The tools are to separate the fittings. There will be 3 orings on the male (hose) end that you will need to replace. There is also a retainer spring that needs to be inspected or replaced as needed. Once you take it apart and look at it, it will make sense. To assemble the fittings, just lubricate the orings and snap the halves together. For about $25, the good release tools are a wise choice. If you get the 6 (7?) piece set, it will have the tools for the fuel lines also. Ford used spring locks on the fuel rails where the hoses connect.

Hayden makes fan clutches and other cooling system parts. It's a "better" brand often carried by parts stores like NAPA. There is usually a standard duty unit available, which is about like the OEM clutch. You'll want a HD (Heavy Duty) unit or even an SD (Super Duty) clutch if available.Going with a heavier duty clutch is a good upgrade for vehicles in very hot climates like yours.
The main thing is to avoid off brand, store brand or white box units at the lower end of the price scale.

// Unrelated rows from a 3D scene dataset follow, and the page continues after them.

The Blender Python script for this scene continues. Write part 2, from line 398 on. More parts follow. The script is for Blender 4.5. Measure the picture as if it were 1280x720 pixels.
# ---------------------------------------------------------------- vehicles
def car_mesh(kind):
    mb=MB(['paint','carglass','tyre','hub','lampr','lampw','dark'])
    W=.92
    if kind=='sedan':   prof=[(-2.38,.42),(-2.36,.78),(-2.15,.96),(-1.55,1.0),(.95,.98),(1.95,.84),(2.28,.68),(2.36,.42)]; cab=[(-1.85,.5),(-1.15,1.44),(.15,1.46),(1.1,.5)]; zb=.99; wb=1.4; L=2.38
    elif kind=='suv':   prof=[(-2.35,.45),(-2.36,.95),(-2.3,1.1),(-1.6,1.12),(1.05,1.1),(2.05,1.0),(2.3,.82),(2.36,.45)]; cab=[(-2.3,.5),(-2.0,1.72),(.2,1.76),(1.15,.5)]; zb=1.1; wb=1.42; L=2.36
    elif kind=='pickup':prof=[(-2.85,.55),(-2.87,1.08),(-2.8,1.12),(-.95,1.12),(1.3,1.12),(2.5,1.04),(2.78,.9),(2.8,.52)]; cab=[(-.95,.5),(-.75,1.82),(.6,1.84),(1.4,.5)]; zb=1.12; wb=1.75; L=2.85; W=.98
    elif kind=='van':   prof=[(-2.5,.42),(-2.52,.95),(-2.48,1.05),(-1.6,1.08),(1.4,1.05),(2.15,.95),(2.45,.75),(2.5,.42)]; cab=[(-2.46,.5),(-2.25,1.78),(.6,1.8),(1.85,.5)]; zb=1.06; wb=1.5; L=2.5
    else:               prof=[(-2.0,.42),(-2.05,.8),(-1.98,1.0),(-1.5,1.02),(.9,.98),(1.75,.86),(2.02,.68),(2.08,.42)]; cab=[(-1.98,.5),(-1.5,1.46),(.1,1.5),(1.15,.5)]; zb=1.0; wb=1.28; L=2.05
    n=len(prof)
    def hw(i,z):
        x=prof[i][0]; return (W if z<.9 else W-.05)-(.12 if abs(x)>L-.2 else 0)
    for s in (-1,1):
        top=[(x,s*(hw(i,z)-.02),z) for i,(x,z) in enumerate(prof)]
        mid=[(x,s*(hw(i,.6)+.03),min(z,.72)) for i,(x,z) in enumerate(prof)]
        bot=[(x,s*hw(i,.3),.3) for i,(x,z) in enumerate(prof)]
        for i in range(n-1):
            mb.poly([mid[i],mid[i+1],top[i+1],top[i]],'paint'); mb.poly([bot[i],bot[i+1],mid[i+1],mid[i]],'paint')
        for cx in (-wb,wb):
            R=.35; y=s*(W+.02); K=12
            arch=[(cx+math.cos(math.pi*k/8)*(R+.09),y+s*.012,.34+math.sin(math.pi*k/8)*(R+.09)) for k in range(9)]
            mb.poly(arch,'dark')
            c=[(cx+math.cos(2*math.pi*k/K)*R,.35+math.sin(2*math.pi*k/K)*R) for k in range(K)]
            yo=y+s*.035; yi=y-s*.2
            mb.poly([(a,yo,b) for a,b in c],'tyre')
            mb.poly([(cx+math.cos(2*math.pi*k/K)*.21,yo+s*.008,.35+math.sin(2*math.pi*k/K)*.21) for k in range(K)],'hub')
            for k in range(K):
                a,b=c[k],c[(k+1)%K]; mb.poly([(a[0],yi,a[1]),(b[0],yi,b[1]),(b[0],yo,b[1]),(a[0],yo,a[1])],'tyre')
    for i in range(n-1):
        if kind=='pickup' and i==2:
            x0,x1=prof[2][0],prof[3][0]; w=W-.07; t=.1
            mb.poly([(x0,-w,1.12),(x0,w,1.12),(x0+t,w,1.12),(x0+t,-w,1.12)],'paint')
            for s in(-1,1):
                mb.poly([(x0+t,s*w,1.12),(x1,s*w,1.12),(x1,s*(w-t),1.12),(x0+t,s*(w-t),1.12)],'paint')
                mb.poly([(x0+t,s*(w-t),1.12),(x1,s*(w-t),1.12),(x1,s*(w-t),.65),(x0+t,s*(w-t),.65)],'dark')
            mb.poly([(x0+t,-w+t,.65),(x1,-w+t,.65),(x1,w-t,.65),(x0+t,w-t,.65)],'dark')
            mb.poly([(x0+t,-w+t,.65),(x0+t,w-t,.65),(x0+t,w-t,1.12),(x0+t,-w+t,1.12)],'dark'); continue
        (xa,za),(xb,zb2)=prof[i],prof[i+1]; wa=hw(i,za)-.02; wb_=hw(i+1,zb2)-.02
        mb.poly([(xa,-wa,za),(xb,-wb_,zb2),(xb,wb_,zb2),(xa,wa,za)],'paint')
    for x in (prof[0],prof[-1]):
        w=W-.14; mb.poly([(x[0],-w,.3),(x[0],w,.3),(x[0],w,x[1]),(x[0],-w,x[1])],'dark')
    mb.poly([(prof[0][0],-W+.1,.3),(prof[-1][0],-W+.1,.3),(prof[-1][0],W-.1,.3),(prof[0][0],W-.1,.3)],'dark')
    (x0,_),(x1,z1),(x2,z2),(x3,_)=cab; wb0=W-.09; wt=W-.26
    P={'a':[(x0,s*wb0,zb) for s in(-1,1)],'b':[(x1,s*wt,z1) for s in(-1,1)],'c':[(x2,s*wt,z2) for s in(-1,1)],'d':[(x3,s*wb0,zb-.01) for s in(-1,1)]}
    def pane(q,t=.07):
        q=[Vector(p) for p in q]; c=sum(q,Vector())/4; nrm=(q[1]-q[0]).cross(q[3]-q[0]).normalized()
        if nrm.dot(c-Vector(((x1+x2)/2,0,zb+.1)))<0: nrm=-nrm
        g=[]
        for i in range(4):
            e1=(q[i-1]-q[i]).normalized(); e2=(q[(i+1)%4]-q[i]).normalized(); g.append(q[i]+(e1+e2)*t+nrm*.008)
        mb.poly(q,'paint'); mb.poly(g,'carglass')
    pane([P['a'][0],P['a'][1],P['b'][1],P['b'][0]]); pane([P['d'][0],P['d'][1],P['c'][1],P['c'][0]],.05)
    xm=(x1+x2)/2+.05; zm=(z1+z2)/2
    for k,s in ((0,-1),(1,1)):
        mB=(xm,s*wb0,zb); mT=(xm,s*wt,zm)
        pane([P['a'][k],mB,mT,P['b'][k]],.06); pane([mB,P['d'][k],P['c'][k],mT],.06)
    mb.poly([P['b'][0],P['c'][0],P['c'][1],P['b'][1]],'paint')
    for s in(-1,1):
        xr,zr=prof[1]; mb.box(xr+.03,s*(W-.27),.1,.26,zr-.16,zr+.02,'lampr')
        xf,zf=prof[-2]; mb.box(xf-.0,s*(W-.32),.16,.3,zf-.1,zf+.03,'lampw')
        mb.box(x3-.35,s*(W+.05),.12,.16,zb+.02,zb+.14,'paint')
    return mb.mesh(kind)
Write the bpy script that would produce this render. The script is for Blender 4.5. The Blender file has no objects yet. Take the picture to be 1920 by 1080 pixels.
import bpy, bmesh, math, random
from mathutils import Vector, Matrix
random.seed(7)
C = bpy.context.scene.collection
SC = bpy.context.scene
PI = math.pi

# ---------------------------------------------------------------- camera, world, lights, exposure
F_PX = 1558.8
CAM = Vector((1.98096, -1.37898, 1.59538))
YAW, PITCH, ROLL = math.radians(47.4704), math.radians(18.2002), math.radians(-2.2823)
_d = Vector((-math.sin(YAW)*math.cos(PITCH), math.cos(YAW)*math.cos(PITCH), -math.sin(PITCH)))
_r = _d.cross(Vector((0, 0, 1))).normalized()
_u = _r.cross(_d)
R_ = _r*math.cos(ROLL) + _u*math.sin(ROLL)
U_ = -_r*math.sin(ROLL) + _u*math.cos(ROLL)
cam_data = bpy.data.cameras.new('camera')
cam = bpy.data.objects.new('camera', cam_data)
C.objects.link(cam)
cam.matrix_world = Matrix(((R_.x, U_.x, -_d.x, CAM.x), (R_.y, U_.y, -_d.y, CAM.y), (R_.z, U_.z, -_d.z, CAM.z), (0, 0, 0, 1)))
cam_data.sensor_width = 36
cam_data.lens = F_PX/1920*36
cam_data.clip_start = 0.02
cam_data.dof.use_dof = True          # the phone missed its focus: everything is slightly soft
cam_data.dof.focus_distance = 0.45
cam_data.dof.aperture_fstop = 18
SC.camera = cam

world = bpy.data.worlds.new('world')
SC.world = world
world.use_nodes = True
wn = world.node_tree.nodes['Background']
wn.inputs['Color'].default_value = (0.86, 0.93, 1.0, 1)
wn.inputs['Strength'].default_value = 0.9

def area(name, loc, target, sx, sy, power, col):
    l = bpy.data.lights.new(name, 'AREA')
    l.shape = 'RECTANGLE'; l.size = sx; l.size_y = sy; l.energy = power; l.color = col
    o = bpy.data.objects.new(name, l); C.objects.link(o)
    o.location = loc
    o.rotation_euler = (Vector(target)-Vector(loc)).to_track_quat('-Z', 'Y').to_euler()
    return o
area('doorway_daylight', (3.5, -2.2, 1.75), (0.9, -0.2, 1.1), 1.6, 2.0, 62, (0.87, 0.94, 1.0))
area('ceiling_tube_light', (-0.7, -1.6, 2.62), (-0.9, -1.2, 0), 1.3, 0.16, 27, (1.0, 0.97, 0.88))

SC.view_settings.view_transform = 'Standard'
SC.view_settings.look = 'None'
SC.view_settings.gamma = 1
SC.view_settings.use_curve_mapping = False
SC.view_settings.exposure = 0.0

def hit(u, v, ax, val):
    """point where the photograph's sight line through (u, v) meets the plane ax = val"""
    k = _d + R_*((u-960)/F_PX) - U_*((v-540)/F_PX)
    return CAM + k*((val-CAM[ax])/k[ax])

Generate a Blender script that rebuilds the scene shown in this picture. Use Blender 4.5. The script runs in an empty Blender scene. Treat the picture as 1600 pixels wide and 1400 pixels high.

While tempting, they often don't perform well at idle, where the AC needs it the most. The AC performance will suffer with a marginal fan clutch long before the engine temp is effected.

Good call on the belts, hoses, tensioner, etc. Those are "while I'm in there" maintenance items that I would address too. With the fan and hoses out of the way, it's very easy to pull the condenser for flushing off the vehicle or to clean between the radiator and condenser.

I'm glad you find the info helpful. If you have any other questions, just ask.